Wednesday, September 20, 2006

Stripped

So many yesterdays shrouded in shadow. The camera obscures the past filtering out all pain and suffering thus revealing a forlorn distant happiness that wraps around me tightly like a suffocating blanket… and it only leads to more pain ironically. It precludes yet even more suffering and more emptiness… and so it goes. Every day is a death. Every night a rebirth - only to face yet another lifetime chained to a rock near the crashing sea as vultures feast on exposed innards.

A friend of mine told me we need this hurt… that we should embrace it. Because the day we forget the past is the day we no longer mourn for those departed, dead, alive, or both… The day we stop is the day we cease to honor these whispering ghosts whom dwell between the tiny spaces between our eyelids in the dreamy, shadowy half-light.

It is the day we no longer leave flowers on silent graves.

And lately it seems as though I spend more time in dream - with my soul wandering ever deeper into the wilderness, as I sit before this screen watching the snowfall - desperately searching of you. I can hear your cries and I know you're out there, like me, scanning the skyline waiting for a sign that will probably never come. I listen and try to discern what you say, above the chaotic din of broken souls who wash about alongside us in the endless pool Mnemosyne, here where Acheron and Cocytus meet… countless dry, dead souls.

This is my hurt.

This is my paradigm... my path. This is the endless rollercoaster I ride on the diabolical Moebius fire-dragon - an endless series of great peaks and deep valleys, with no destination, nor no end, ever in sight. Just the next score.

And all I can ask… or plead… is that you please never stop searching for me.

Thursday, September 14, 2006

The Beaches at Avernus

Many people believe destiny is a fixed timeline of events that is inevitable and unchangeable. Try as we might, sorrow and pain is inescapable. Some have tried, only to fail. Oedipus, MacBeth, Tess… all unable to outmaneuver fate and ultimately, resigned to tragic loss.

Resignation - salty seas and distant shores far, far away from here. Black waves, like a million fingers, claw white sand and there they lie devoid of all hope, life, and meaning: stinking masses of rotting flesh. Once a king, now… nothing.

And I sit upon a broken throne and upon my brow a broken crown and in my heart so many broken vows.

"Why did the whales beach? Did they do it for your benefit? Did you call them?"

Feint echoes of you resonate through the hollow caverns of my soul. They scatter and dissipate like golden-brown leaves heralding the onset of winter. Laughter now a distant memory, a myth told around a dwindling fire that may or may not have actually happened a long, long time ago in a more innocent time.
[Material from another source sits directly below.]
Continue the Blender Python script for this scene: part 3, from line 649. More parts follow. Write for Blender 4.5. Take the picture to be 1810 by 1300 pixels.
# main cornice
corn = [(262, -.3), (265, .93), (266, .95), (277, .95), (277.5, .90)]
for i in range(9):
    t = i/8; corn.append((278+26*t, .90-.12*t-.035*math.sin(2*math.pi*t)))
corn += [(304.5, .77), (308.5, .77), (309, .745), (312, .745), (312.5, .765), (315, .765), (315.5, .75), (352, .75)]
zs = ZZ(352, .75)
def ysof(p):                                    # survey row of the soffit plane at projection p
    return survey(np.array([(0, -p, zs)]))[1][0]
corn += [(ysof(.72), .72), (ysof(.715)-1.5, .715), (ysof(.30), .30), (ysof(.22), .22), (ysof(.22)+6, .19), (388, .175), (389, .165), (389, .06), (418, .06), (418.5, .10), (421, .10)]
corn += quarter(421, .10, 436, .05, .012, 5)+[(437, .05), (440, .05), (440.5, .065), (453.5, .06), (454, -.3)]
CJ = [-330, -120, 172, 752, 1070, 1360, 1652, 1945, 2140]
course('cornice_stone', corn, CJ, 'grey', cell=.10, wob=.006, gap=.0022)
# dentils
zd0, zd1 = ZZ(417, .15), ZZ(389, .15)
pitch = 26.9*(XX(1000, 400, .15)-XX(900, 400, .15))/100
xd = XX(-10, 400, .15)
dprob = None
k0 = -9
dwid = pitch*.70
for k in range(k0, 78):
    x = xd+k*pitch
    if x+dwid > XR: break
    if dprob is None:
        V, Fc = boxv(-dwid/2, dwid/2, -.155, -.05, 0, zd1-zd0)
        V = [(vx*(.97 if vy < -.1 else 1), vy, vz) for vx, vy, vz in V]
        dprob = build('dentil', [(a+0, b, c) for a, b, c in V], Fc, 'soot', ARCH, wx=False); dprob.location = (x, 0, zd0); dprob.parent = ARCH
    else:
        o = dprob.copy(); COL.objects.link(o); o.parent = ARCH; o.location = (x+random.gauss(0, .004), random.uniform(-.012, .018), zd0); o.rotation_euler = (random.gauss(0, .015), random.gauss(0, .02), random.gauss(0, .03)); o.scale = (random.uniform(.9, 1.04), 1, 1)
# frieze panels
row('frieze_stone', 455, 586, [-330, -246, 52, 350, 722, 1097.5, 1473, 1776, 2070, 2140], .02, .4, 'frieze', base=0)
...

I miss you. I need you. I am dead here without you. Like your whales, I have given up. I have resigned to my fate… every time the needle punctures a vein, I hover ever closer to those distant shores. The dying songs of my brethren, like Ulysses' sirens, fill my ears and blind my thoughts.

There is only one promise left, and I remain steadfast to my word as a mariner guided by the stars: when I die I will wait here for you alone in darkness. It is here I grieve.